I make up words as I go along in order to express myself better because I have felt like I am both muted and dumb in your regard because nothing I say seems to enter any orifice of your body other than your nose where unfortunately it cannot be processed- that deviated septum has stopped the connection from nose to brain- the egyptians would find it all to be a problem. your soul could not be removed because I am convinced you lack one. I am equally convinced that I have 30, or is it 23, for each year of my life feels so different to me than the last and who's to say that I cant be a different person in the same skin every single day?

Thursday, March 25, 2010

let's neglect all feelings and any that have passed through us in the past three years and call it a day, when really its been over a thousand.
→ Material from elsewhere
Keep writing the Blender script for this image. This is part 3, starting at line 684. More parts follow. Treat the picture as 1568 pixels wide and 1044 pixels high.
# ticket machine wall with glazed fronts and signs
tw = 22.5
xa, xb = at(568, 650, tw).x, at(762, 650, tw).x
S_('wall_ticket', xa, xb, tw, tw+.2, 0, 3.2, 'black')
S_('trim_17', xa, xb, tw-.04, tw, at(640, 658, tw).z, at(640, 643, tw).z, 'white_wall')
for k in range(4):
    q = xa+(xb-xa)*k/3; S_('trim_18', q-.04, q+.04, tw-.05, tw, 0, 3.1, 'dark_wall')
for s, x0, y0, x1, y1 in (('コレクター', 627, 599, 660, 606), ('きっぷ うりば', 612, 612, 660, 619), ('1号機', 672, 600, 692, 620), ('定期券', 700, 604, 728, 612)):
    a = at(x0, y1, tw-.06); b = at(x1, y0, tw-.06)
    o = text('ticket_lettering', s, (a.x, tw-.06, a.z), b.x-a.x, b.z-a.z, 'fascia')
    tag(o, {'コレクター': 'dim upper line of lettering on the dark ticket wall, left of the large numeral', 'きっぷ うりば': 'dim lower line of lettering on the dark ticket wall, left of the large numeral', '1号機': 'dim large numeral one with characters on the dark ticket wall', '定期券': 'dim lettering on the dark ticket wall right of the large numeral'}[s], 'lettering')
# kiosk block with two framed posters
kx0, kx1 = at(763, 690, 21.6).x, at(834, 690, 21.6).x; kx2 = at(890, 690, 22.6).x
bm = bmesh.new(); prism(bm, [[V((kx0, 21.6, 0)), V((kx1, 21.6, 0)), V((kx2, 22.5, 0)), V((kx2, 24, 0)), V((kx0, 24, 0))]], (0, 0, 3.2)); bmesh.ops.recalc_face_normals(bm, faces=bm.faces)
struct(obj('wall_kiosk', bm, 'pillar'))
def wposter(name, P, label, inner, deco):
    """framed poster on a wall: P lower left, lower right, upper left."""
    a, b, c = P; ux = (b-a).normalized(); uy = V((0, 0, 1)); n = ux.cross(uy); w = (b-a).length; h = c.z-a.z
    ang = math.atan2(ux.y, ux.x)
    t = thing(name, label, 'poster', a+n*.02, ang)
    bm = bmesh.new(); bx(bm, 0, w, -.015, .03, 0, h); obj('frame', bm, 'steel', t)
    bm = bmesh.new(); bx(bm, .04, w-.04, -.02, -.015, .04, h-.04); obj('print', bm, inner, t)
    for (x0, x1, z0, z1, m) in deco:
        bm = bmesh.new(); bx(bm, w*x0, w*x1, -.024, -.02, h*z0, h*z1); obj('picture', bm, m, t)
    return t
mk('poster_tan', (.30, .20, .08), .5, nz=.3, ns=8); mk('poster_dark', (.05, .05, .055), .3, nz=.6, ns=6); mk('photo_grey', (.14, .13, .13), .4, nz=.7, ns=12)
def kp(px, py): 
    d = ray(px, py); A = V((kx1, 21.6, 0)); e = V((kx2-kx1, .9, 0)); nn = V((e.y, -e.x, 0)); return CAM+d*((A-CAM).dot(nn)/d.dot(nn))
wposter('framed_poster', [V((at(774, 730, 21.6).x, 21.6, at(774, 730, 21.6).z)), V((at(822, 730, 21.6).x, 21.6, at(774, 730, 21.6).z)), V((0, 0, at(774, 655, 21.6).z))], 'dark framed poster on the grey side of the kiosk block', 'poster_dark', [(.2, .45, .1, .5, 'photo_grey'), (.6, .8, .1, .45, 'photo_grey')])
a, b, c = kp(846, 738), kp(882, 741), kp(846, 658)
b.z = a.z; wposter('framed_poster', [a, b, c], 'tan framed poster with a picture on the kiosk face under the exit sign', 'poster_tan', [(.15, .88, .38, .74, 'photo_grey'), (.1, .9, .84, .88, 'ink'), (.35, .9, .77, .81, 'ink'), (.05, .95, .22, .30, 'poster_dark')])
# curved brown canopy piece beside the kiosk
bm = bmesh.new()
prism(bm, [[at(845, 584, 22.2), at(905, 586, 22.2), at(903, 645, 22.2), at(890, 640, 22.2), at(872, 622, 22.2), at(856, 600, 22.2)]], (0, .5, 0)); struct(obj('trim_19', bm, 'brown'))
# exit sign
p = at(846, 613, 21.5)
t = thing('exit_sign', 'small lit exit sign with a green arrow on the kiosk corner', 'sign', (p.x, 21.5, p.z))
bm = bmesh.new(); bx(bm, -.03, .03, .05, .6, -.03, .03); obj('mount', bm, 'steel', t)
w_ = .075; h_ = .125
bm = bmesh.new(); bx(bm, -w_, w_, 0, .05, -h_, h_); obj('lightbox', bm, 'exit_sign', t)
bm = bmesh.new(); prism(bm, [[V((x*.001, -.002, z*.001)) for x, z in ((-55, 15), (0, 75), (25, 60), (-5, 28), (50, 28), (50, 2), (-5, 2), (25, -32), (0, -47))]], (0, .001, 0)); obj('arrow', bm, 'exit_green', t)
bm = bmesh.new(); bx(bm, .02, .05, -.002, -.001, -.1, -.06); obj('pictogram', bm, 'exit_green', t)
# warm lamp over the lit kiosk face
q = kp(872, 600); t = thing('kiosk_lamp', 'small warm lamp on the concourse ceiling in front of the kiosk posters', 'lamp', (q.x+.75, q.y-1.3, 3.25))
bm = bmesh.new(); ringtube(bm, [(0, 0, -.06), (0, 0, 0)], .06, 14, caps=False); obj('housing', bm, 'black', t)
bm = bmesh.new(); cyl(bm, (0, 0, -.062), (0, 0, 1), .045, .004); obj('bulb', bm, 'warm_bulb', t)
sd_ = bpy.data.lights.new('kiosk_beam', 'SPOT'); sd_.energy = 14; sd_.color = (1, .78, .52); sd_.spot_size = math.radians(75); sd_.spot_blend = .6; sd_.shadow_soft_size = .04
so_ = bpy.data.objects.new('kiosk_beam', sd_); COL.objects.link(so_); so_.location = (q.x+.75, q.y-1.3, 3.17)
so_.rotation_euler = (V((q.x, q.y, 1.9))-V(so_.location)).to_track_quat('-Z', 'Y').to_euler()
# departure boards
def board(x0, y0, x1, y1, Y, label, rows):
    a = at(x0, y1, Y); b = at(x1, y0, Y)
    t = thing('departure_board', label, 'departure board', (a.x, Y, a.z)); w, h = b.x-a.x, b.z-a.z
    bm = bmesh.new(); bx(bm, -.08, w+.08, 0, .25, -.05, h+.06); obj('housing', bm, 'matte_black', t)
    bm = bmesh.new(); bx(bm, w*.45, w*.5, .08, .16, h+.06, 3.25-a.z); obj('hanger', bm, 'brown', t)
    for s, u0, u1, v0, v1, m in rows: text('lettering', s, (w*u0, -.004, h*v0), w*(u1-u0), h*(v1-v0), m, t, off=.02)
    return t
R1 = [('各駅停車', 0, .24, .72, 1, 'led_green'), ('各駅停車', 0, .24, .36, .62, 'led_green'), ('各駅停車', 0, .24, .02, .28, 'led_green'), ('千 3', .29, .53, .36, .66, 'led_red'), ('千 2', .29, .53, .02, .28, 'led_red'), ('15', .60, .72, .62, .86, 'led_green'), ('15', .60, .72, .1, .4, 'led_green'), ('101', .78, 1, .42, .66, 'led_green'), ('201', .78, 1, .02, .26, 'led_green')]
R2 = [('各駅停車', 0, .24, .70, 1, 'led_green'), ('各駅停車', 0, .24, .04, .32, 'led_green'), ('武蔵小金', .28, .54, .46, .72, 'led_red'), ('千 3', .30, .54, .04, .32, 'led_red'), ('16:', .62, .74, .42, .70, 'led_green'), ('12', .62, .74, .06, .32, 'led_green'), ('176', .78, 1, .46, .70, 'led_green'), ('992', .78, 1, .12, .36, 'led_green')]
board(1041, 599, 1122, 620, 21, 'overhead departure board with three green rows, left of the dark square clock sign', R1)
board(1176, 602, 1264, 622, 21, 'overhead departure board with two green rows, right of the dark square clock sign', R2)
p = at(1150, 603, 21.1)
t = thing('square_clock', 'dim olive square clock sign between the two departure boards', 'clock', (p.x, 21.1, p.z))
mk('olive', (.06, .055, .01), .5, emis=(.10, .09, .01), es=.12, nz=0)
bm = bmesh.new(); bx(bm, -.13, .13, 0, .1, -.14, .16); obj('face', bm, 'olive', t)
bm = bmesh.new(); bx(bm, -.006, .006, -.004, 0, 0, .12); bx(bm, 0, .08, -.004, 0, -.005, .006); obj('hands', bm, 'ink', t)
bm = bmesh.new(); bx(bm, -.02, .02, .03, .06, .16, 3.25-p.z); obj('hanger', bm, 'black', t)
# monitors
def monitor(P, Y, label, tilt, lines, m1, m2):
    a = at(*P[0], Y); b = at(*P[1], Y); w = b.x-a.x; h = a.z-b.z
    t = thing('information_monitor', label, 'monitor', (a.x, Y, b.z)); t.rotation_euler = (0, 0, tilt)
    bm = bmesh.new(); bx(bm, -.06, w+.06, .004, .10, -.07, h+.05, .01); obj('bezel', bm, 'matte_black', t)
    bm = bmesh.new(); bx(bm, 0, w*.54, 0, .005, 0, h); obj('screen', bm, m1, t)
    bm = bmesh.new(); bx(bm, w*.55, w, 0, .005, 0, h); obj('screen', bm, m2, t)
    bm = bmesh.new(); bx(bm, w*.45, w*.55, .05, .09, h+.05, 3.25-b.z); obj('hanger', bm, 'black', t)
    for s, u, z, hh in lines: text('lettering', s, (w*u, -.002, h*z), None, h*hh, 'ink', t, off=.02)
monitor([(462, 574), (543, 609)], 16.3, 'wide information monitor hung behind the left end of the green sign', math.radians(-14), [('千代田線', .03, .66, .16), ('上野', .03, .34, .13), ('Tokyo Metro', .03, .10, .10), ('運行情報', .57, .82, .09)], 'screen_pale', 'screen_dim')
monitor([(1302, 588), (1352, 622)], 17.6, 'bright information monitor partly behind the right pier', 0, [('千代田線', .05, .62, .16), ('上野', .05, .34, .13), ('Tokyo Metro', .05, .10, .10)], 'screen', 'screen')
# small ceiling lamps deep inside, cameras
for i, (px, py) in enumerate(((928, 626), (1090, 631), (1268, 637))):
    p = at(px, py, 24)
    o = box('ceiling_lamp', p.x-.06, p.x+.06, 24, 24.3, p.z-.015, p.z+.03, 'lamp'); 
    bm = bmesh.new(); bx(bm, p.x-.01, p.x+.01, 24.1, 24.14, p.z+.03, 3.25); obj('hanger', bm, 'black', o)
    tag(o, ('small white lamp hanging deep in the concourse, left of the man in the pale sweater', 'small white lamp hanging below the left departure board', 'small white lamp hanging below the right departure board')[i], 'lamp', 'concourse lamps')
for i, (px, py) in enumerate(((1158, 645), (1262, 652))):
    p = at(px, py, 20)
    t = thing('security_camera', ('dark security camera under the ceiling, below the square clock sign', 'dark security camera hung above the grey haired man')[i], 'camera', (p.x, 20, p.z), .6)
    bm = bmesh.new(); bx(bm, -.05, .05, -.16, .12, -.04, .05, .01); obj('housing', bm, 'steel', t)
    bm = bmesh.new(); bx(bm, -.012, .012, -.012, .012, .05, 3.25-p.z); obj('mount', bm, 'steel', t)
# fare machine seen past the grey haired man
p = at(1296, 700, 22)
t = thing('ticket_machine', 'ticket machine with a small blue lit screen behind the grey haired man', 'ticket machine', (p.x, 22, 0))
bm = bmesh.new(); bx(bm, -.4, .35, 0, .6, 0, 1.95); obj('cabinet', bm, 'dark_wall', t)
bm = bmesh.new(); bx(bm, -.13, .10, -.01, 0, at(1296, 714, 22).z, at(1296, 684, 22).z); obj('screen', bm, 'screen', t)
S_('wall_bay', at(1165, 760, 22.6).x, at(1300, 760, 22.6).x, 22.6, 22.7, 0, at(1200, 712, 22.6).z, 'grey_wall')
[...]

Our time has been like Anne Boleyn's reign, a thousand days, a baby girl, a lot of fights, much mistrust, lots of distance, many wars and ends with one of us losing our heads and the other marrying someone else 3 days later.
oh for god's sake, for once I want to keep my head and get married.

Tuesday, March 23, 2010

maybe one day I'll let you in on the big secret
until then feel at peace in the poppy fields of my dreams
under the spell of this lush-full opiate you are
blinded by everything that is your eyelids hiding you from the truth

(YOU ARE CONSTANTLY INTERRUPTING EVERYTHING ARTISTIC THAT COMES OUT OF ME AND I'M HAVING A CONNIPTION.)
oh and you above and you below are NOT the same person. One of whom drives my migraines the other that drives all my best dreams.